ש (Sin/Shin)
1:21 They have heard that I groan,
yet there is no one to comfort me.
All my enemies have heard of my trouble;
they are glad that you have brought it about.
Bring about the day of judgment that you promised
so that they may end up like me!
ת (Tav)
1:22 Let all their wickedness come before you;
afflict them
just as you have afflicted me
because of all my acts of rebellion.
For my groans are many,
and my heart is sick with sorrow.
This verse raises the question of how we are to react when we suffer as a result of our own wrongdoing.
Paul Tautges writes:
‘The cause of Jeremiah’s deepest sorrow…is his realization that Judah herself is to blame for what has happened: “Jerusalem sinned grievously” (1:8), and the Lord has afflicted her “for the multitude of her transgressions” (v. 5). God’s city is personified as a woman who testifies, “The Lord is in the right, for I have rebelled against his word” (v. 18) and then prays, “My heart is wrung within me, because I have been very rebellious. . . . You have dealt with me because of all my transgressions” (vv. 20, 22). Her deep-seated rebellion, pride, and stubbornness caused her ruin. Now all blame-shifting is gone. Her true brokenness over her sin leads to repentance.
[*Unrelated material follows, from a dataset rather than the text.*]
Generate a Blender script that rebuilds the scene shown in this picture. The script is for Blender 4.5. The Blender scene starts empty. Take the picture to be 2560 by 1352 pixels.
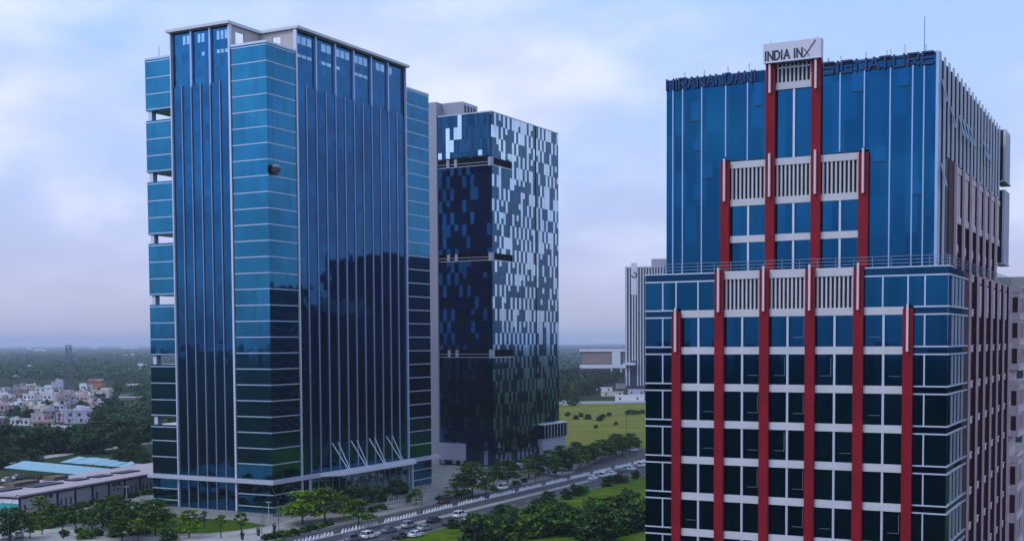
import bpy, math, random
import numpy as np
from mathutils import Vector, Matrix

random.seed(11)
RNG = np.random.default_rng(5)
scene = bpy.context.scene
COL = scene.collection
R = math.radians

# ------------------------------------------------------------------ camera
FPX, CXP, CYP, H = 3080.0, 1280.0, 1010.0, 44.0
YAW, PITCH, ROLL = R(28), R(2.9), R(.3)


def cam_basis():
    f = Vector((-math.sin(YAW) * math.cos(PITCH), math.cos(YAW) * math.cos(PITCH), -math.sin(PITCH)))
    r0 = Vector((math.cos(YAW), math.sin(YAW), 0))
    u0 = r0.cross(f)
    r = math.cos(ROLL) * r0 - math.sin(ROLL) * u0
    u = math.sin(ROLL) * r0 + math.cos(ROLL) * u0
    return r, u, f


CR, CU, CF = cam_basis()
cam_d = bpy.data.cameras.new("camera")
cam = bpy.data.objects.new("camera", cam_d)
COL.objects.link(cam)
m = Matrix((CR, CU, -CF)).transposed().to_4x4()
m.translation = Vector((0, 0, H))
cam.matrix_world = m
cam_d.sensor_width = 36
cam_d.lens = 36 * FPX / 2560
cam_d.shift_y = (CYP - 676) / 2560
cam_d.clip_start = 1
cam_d.clip_end = 60000
scene.camera = cam


def gp(px, py, z=0.0):
    """survey: the ground point seen at a pixel of the photograph"""
    d = CF + (px - CXP) / FPX * CR + (CYP - py) / FPX * CU
    t = (z - H) / d.z
    return Vector((d.x * t, d.y * t, z))


def depth(p):
    return (Vector(p) - Vector((0, 0, H))).dot(CF)


# ------------------------------------------------------------------ materials
def new_mat(name):
    mt = bpy.data.materials.new(name)
    mt.use_nodes = True
    nt = mt.node_tree
    return mt, nt, nt.nodes["Principled BSDF"]


def solid(name, col, rough=.6, metal=0., noise=0., scale=.6, col2=None, spec=.4, bump=0.):
    mt, nt, b = new_mat(name)
    b.inputs["Roughness"].default_value = rough
    b.inputs["Metallic"].default_value = metal
    b.inputs["Specular IOR Level"].default_value = spec
    if noise or col2:
        tc = nt.nodes.new("ShaderNodeTexCoord")
        nz = nt.nodes.new("ShaderNodeTexNoise")
        nz.inputs["Scale"].default_value = scale
        nz.inputs["Detail"].default_value = 6
        nz.inputs["Roughness"].default_value = .65
        nt.links.new(tc.outputs["Object"], nz.inputs["Vector"])
        rp = nt.nodes.new("ShaderNodeValToRGB")
        c2 = col2 if col2 else tuple(max(0, c * (1 - noise)) for c in col)
        rp.color_ramp.elements[0].position = .3
        rp.color_ramp.elements[1].position = .7
        rp.color_ramp.elements[0].color = (*c2, 1)
        rp.color_ramp.elements[1].color = (*col, 1)
        nt.links.new(nz.outputs["Fac"], rp.inputs["Fac"])
        nt.links.new(rp.outputs["Color"], b.inputs["Base Color"])
        if bump:
            bp = nt.nodes.new("ShaderNodeBump")
            bp.inputs["Strength"].default_value = bump
            nt.links.new(nz.outputs["Fac"], bp.inputs["Height"])
            nt.links.new(bp.outputs["Normal"], b.inputs["Normal"])
    else:
        b.inputs["Base Color"].default_value = (*col, 1)
    return mt


def glass(name, tint, cell=(1.2, 1.2, 4.03), var=.25, tilt=.006, rough=.03, zoff=0., streak=.12, wave=.0):
    """opaque tinted curtain-wall glass: every pane a little different in tint and tilt"""
    mt, nt, b = new_mat(name)
    N, L = nt.nodes.new, nt.links.new
    tc = N("ShaderNodeTexCoord")
    ad = N("ShaderNodeVectorMath"); ad.operation = 'ADD'; ad.inputs[1].default_value = (.31, .27, zoff)
    L(tc.outputs["Object"], ad.inputs[0])
    dv = N("ShaderNodeVectorMath"); dv.operation = 'DIVIDE'; dv.inputs[1].default_value = cell
    L(ad.outputs[0], dv.inputs[0])
    fl = N("ShaderNodeVectorMath"); fl.operation = 'FLOOR'
    L(dv.outputs[0], fl.inputs[0])
    wn = N("ShaderNodeTexWhiteNoise"); wn.noise_dimensions = '3D'
    L(fl.outputs[0], wn.inputs["Vector"])
    mr = N("ShaderNodeMapRange")
    mr.inputs["To Min"].default_value = 1 - var
    mr.inputs["To Max"].default_value = 1 + var
    L(wn.outputs["Value"], mr.inputs["Value"])
    # broad, soft unevenness of the coating
    nz = N("ShaderNodeTexNoise"); nz.inputs["Scale"].default_value = .05; nz.inputs["Detail"].default_value = 3
    L(tc.outputs["Object"], nz.inputs["Vector"])
    mr2 = N("ShaderNodeMapRange")
    mr2.inputs["From Min"].default_value = .3; mr2.inputs["From Max"].default_value = .7
    mr2.inputs["To Min"].default_value = 1 - streak; mr2.inputs["To Max"].default_value = 1 + streak
    L(nz.outputs["Fac"], mr2.inputs["Value"])
    mu = N("ShaderNodeMath"); mu.operation = 'MULTIPLY'
    L(mr.outputs[0], mu.inputs[0]); L(mr2.outputs[0], mu.inputs[1])
    sc = N("ShaderNodeVectorMath"); sc.operation = 'SCALE'; sc.inputs[0].default_value = tint
    L(mu.outputs[0], sc.inputs["Scale"])
    L(sc.outputs[0], b.inputs["Base Color"])
    b.inputs["Metallic"].default_value = 1
    b.inputs["Roughness"].default_value = rough
    ge = N("ShaderNodeNewGeometry")
    s5 = N("ShaderNodeVectorMath"); s5.operation = 'SUBTRACT'; s5.inputs[1].default_value = (.5, .5, .5)
    L(wn.outputs["Color"], s5.inputs[0])
    ss = N("ShaderNodeVectorMath"); ss.operation = 'SCALE'; ss.inputs["Scale"].default_value = tilt
    L(s5.outputs[0], ss.inputs[0])
    aa = N("ShaderNodeVectorMath"); aa.operation = 'ADD'
    L(ge.outputs["Normal"], aa.inputs[0]); L(ss.outputs[0], aa.inputs[1])
    n2 = N("ShaderNodeTexNoise"); n2.inputs["Scale"].default_value = .35; n2.inputs["Detail"].default_value = 1
    L(tc.outputs["Object"], n2.inputs["Vector"])
    s6 = N("ShaderNodeVectorMath"); s6.operation = 'SUBTRACT'; s6.inputs[1].default_value = (.5, .5, .5)
    L(n2.outputs["Color"], s6.inputs[0])
    s7 = N("ShaderNodeVectorMath"); s7.operation = 'SCALE'; s7.inputs["Scale"].default_value = wave
    L(s6.outputs[0], s7.inputs[0])
    a2 = N("ShaderNodeVectorMath"); a2.operation = 'ADD'
    L(aa.outputs[0], a2.inputs[0]); L(s7.outputs[0], a2.inputs[1])
    nn = N("ShaderNodeVectorMath"); nn.operation = 'NORMALIZE'
    L(a2.outputs[0], nn.inputs[0]); L(nn.outputs[0], b.inputs["Normal"])
    return mt


def leaf_mat(name, c1, c2, c3):
    mt, nt, b = new_mat(name)
    N, L = nt.nodes.new, nt.links.new
    ge = N("ShaderNodeNewGeometry")
    rp = N("ShaderNodeValToRGB")
    rp.color_ramp.elements[0].color = (*c1, 1)
    rp.color_ramp.elements[1].color = (*c3, 1)
    e = rp.color_ramp.elements.new(.55); e.color = (*c2, 1)
    L(ge.outputs["Random Per Island"], rp.inputs["Fac"])
    oi = N("ShaderNodeObjectInfo")
    mr = N("ShaderNodeMapRange"); mr.inputs["To Min"].default_value = .75; mr.inputs["To Max"].default_value = 1.25
    L(oi.outputs["Random"], mr.inputs["Value"])
    sc = N("ShaderNodeVectorMath"); sc.operation = 'SCALE'
    L(rp.outputs["Color"], sc.inputs[0]); L(mr.outputs[0], sc.inputs["Scale"])
    L(sc.outputs[0], b.inputs["Base Color"])
    b.inputs["Roughness"].default_value = .65
    b.inputs["Specular IOR Level"].default_value = .06
    return mt


M = {}
M['glass_pale'] = glass('blue corner glass', (.017, .145, .255), cell=(1.5, 1.5, 4.025), var=.10, tilt=.006, zoff=2.3, streak=.20, wave=.006)
M['glass_deep'] = glass('deep blue glass', (.011, .086, .195), cell=(1.6, 1.5, 2.01), var=.14, tilt=.010, zoff=2.3, streak=.30, wave=.009)
M['glass_cap'] = glass('roof screen glass', (.014, .105, .22), cell=(1.3, 1.3, 2.2), var=.15, tilt=.006)
M['glass_light'] = glass('pale window glass', (.27, .42, .56), cell=(1, 1, 1), var=.05)
M['glass_right'] = glass('navy window glass', (.006, .066, .150), cell=(1.25, 1.25, 4.02), var=.17, tilt=.006, zoff=1.4, streak=.10)
M['glass_right2'] = glass('open sash glass', (.009, .080, .185), cell=(1.25, 1.25, 4.02), var=.05, tilt=.01)
M['glass_band'] = glass('spandrel glass', (.008, .045, .10), cell=(2, 2, 4), var=.1)
M['glass_side'] = glass('side bay glass', (.22, .34, .44), cell=(1.4, 1.4, 4), var=.08, tilt=.012)
M['glass_lobby'] = glass('lobby glass', (.22, .34, .30), cell=(1.5, 1.5, 8), var=.35, tilt=.03)
M['panel_dark'] = glass('dark facade glass', (.011, .068, .130), cell=(.9, .9, 4.25), var=.25, tilt=.006)
M['panel_front'] = glass('front facade glass', (.010, .052, .110), cell=(.9, .9, 4.25), var=.35, tilt=.008)
M['panel_light'] = glass('silver facade glass', (.44, .57, .68), cell=(.9, .9, 4.25), var=.12, tilt=.006)
M['alum'] = solid('pale aluminium', (.60, .64, .74), .35, .35, .1, .4)
M['fin'] = solid('blue grey fin', (.34, .46, .70), .3, .5, .1, .4)
M['dark'] = solid('dark metal', (.03, .032, .04), .5)
M['soffit'] = solid('soffit', (.10, .10, .12), .7)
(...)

Jeremiah shows that we can remember the mercy of God even when we are the cause of our pain. He chooses to “call to mind” the “steadfast love of the Lord,” which, in turn, enables him to say from the heart, “Therefore I have hope” (3:21–22). “The steadfast love of the Lord” is Sometimes translated “the Lord’s lovingkindnesses” (NASB), from the plural form of the Hebrew word chesed. In the Old Testament, it’s the closest equivalent to the New Testament concept of grace.
When Jeremiah refers to God’s “mercies,” he uses a word related to the Hebrew word for womb that communicates tender care and affection. Yahweh’s grace and tender care “never come to an end; they are new every morning” (3:22–23). Not “new” in the sense that they never existed before but “new” in the sense that they are refreshed each day. The same God who loved you yesterday loves you today. And when you got out of bed this morning, he stood ready to supply you with all the mercy you will need.
When we have brought trouble on ourselves, we may be tempted to get stuck in grief or grow bitter over the ways that sin has tricked us and stolen from us. But heartfelt repentance is more profitable than self-loathing. When God employs the effects of our sin to chasten us, it is because he wishes to restore us.’